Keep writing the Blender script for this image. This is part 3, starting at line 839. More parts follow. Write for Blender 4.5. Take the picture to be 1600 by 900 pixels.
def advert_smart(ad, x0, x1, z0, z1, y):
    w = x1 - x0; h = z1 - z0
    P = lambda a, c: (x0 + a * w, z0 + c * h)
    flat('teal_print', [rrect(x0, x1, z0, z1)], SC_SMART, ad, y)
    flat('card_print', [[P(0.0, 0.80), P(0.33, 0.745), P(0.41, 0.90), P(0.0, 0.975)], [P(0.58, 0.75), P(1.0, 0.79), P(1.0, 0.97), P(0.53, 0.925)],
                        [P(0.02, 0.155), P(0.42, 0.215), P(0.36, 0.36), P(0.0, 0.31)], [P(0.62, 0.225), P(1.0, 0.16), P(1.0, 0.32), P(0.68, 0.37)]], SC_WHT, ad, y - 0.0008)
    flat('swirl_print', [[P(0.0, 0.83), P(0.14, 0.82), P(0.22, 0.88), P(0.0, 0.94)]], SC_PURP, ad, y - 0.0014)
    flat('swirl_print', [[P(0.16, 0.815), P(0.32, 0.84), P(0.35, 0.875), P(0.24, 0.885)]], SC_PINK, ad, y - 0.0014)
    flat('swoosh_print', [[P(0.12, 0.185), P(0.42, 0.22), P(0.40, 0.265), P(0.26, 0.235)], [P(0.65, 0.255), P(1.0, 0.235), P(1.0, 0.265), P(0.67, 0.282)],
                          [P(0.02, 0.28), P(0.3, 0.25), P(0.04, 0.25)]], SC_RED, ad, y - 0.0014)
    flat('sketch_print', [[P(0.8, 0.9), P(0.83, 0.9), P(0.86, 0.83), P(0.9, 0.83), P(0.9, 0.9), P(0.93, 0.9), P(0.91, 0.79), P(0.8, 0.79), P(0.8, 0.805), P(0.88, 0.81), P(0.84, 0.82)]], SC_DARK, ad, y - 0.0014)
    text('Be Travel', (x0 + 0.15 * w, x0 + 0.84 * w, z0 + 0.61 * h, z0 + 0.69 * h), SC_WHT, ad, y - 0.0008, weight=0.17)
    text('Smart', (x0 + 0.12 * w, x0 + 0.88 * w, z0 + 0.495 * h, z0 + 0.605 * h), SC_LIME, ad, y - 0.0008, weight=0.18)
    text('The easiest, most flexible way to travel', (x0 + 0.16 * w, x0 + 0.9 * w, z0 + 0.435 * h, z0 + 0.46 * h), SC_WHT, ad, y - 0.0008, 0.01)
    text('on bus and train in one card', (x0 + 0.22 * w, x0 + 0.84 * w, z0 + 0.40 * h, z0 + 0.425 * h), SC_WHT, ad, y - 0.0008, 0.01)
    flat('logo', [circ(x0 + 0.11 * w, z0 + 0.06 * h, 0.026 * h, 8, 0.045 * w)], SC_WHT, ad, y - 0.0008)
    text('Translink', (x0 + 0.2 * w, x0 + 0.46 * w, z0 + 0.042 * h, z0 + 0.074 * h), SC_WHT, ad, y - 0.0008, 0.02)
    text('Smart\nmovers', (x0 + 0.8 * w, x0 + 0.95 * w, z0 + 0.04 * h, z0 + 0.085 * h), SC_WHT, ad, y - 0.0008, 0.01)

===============

Goal of the exercise:
Copy out all of the lines above exactly.

Task solution:
Keep writing the Blender script for this image. This is part 3, starting at line 839. More parts follow. Write for Blender 4.5. Take the picture to be 1600 by 900 pixels.
def advert_smart(ad, x0, x1, z0, z1, y):
    w = x1 - x0; h = z1 - z0
    P = lambda a, c: (x0 + a * w, z0 + c * h)
    flat('teal_print', [rrect(x0, x1, z0, z1)], SC_SMART, ad, y)
    flat('card_print', [[P(0.0, 0.80), P(0.33, 0.745), P(0.41, 0.90), P(0.0, 0.975)], [P(0.58, 0.75), P(1.0, 0.79), P(1.0, 0.97), P(0.53, 0.925)],
                        [P(0.02, 0.155), P(0.42, 0.215), P(0.36, 0.36), P(0.0, 0.31)], [P(0.62, 0.225), P(1.0, 0.16), P(1.0, 0.32), P(0.68, 0.37)]], SC_WHT, ad, y - 0.0008)
    flat('swirl_print', [[P(0.0, 0.83), P(0.14, 0.82), P(0.22, 0.88), P(0.0, 0.94)]], SC_PURP, ad, y - 0.0014)
    flat('swirl_print', [[P(0.16, 0.815), P(0.32, 0.84), P(0.35, 0.875), P(0.24, 0.885)]], SC_PINK, ad, y - 0.0014)
    flat('swoosh_print', [[P(0.12, 0.185), P(0.42, 0.22), P(0.40, 0.265), P(0.26, 0.235)], [P(0.65, 0.255), P(1.0, 0.235), P(1.0, 0.265), P(0.67, 0.282)],
                          [P(0.02, 0.28), P(0.3, 0.25), P(0.04, 0.25)]], SC_RED, ad, y - 0.0014)
    flat('sketch_print', [[P(0.8, 0.9), P(0.83, 0.9), P(0.86, 0.83), P(0.9, 0.83), P(0.9, 0.9), P(0.93, 0.9), P(0.91, 0.79), P(0.8, 0.79), P(0.8, 0.805), P(0.88, 0.81), P(0.84, 0.82)]], SC_DARK, ad, y - 0.0014)
    text('Be Travel', (x0 + 0.15 * w, x0 + 0.84 * w, z0 + 0.61 * h, z0 + 0.69 * h), SC_WHT, ad, y - 0.0008, weight=0.17)
    text('Smart', (x0 + 0.12 * w, x0 + 0.88 * w, z0 + 0.495 * h, z0 + 0.605 * h), SC_LIME, ad, y - 0.0008, weight=0.18)
    text('The easiest, most flexible way to travel', (x0 + 0.16 * w, x0 + 0.9 * w, z0 + 0.435 * h, z0 + 0.46 * h), SC_WHT, ad, y - 0.0008, 0.01)
    text('on bus and train in one card', (x0 + 0.22 * w, x0 + 0.84 * w, z0 + 0.40 * h, z0 + 0.425 * h), SC_WHT, ad, y - 0.0008, 0.01)
    flat('logo', [circ(x0 + 0.11 * w, z0 + 0.06 * h, 0.026 * h, 8, 0.045 * w)], SC_WHT, ad, y - 0.0008)
    text('Translink', (x0 + 0.2 * w, x0 + 0.46 * w, z0 + 0.042 * h, z0 + 0.074 * h), SC_WHT, ad, y - 0.0008, 0.02)
    text('Smart\nmovers', (x0 + 0.8 * w, x0 + 0.95 * w, z0 + 0.04 * h, z0 + 0.085 * h), SC_WHT, ad, y - 0.0008, 0.01)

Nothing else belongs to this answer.